Las democracias que salieron de la victoria sobre el nazismo edificaron un sistema de inclusión social, de Estado de bienestar, de mayor protección e igualdad, que, tras años de sufrimiento y sacrificio, se convirtió en el modelo inequívocamente europeo. Tras la catastrófica primera mitad del siglo XX, muchos intelectuales y políticos soñaron con recuperar una benigna versión de la modernidad que otorgara abundantes beneficios en vez de causar muertes y destrucción. Se trataba también de reducir los peligros de las versiones más extremas del nacionalismo, militarismo y autoritarismo. Francia volvió a ser para muchos ciudadanos europeos, con la Cuarta y Quinta República, el espejo del cambio social y de la estabilidad económica y política. El hecho de que Francia fuera un Estado democrático, más fuerte y estable que en los años veinte y treinta, y gozara de mayor legitimidad no significa que estuviera en paz, que la violencia política hubiera desaparecido o que no tuviera admiradores. La guerra combatida contra el movimiento de independencia de Argelia, entre 1954 y 1962, en la que aparecieron numerosos casos de tortura por parte del Ejército y de violencia sexual contra las mujeres argelinas, sacó a la luz la continuidad con la cultura militar de la violencia que se creía superada en las democracias occidentales.

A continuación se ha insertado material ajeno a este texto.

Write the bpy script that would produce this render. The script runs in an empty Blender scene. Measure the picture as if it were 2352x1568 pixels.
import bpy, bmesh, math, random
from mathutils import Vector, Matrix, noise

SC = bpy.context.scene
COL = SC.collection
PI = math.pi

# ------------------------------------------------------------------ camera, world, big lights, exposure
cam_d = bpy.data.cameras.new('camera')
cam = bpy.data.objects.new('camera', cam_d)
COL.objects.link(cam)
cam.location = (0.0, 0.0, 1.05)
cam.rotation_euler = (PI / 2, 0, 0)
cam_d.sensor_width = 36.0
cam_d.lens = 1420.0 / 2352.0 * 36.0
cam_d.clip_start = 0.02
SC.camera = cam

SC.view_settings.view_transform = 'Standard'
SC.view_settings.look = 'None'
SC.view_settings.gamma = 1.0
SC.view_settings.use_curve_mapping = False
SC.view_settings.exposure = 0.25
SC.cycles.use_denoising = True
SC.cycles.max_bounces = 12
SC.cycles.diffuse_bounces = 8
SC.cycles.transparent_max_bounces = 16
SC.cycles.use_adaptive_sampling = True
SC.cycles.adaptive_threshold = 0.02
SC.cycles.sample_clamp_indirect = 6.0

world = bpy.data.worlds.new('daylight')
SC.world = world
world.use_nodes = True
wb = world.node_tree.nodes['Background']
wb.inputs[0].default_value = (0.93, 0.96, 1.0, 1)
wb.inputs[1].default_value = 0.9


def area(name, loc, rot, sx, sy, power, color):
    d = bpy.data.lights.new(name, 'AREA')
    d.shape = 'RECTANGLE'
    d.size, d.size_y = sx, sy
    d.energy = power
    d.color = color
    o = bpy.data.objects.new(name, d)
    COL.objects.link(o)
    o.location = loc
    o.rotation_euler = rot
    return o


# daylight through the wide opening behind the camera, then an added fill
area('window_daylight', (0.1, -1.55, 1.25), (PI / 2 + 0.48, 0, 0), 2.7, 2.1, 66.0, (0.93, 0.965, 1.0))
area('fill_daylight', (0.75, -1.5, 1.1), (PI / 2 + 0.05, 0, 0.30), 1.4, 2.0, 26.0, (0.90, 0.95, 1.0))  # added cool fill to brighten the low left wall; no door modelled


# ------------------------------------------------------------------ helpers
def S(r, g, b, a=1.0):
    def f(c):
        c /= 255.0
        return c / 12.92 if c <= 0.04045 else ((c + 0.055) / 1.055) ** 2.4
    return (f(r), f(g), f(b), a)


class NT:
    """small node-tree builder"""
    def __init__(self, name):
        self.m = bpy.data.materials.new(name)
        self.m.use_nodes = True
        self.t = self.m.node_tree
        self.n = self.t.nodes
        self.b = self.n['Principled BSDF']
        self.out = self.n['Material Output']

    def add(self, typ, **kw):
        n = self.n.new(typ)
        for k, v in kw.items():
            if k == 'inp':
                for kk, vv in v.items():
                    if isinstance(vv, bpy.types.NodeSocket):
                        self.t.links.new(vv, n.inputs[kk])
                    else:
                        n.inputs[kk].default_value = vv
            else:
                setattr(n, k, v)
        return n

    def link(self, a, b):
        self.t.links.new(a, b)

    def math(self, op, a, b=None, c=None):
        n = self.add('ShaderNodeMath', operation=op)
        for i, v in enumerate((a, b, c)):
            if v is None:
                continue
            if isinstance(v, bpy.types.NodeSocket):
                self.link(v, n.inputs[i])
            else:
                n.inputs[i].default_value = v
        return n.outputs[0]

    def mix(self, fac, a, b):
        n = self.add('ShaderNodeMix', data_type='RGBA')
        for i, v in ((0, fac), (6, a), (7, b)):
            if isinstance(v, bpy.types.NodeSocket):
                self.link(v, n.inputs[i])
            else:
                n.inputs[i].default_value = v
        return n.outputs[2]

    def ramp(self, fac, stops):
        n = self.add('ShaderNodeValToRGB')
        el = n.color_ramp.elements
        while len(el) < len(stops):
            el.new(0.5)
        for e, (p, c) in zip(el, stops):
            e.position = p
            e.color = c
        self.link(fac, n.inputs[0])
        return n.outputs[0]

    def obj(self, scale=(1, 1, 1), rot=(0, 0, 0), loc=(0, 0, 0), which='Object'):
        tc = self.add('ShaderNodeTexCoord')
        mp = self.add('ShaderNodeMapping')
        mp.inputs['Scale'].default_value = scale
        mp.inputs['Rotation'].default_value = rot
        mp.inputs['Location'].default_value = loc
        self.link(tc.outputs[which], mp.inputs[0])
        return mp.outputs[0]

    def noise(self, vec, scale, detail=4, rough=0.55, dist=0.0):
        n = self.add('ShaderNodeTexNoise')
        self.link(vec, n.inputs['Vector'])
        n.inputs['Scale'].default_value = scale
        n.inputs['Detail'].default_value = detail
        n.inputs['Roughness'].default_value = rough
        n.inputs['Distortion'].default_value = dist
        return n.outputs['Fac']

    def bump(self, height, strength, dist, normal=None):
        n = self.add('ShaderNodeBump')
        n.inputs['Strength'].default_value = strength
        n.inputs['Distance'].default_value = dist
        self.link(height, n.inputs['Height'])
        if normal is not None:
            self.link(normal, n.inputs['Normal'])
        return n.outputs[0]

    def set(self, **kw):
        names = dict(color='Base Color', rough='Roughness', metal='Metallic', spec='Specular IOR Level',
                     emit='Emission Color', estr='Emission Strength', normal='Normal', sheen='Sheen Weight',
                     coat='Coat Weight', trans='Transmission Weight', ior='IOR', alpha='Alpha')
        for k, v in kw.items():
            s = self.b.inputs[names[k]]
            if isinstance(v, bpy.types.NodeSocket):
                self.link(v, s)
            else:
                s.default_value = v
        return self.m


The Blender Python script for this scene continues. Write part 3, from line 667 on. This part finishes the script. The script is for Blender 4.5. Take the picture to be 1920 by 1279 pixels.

Aquella guerra, algunas veces descrita como el Vietnam de Francia, cuestionó la misión civilizadora de los sistemas democráticos y pese a que se presentara como un conflicto civil y una revolución, puso al descubierto el racismo cotidiano al que los argelinos habían sido sometidos. La guerra en Argelia fue un escenario extraordinario para reafirmar la identidad viril de miles de franceses a través de la violencia, las armas y la exaltación de la fuerza.
El poscolonialismo produjo cambios importantes en Francia, al igual que en otras sociedades occidentales europeas, sobre todo porque todos esos nuevos inmigrantes con diferentes culturas, religiones y estilos de vida plantearon un notable desafío a la identidad nacional basada tradicionalmente en la homogeneidad cultural. Los intentos para responder a esos problemas dejaron su huella en las leyes, en el sistema de bienestar y en los partidos políticos mayoritarios, conservadores y de izquierda.
Las crisis económicas agravaron ya desde los años setenta las tensiones étnicas entre franceses e inmigrantes. La segregación en trabajos, viviendas y educación dieron paso a luchas frente al racismo y la discriminación. Y una nueva ultraderecha introdujo la xenofobia como una forma de sentimiento, agitó el descontento popular y apeló a los sectores populares franceses perdedores de la globalización, desatendidos por quienes se presentan como constructores de la unidad europea y sin posibilidad alguna de competir en el mercado internacional.
Lo que ocurre desde hace años en Francia tiene diversas raíces históricas, pero ha habido también un abandono de las clases trabajadoras por parte de la izquierda tradicional y un amplio desencanto y polarización en torno a las políticas de Macron. La democracia se ha vuelto más frágil y muchos perciben que solo es útil para el reducido círculo que impone sus decisiones a los demás. Los nuevos partidos populistas y ultraderechistas están ahora ya en todos los países, con su retórica ultranacionalista y su hostilidad al sistema democrático. Muchos dirigentes de la derecha ya no los ven como parias y les ayudan a transmitir una imagen de normalidad.
Europa ha dilapidado una buena parte de su prosperidad material y democrática y reaparecen algunos de los fragmentos más negros de su historia. Sin embargo, una buena parte de quienes tienen el poder económico y político no quieren tapar las grietas.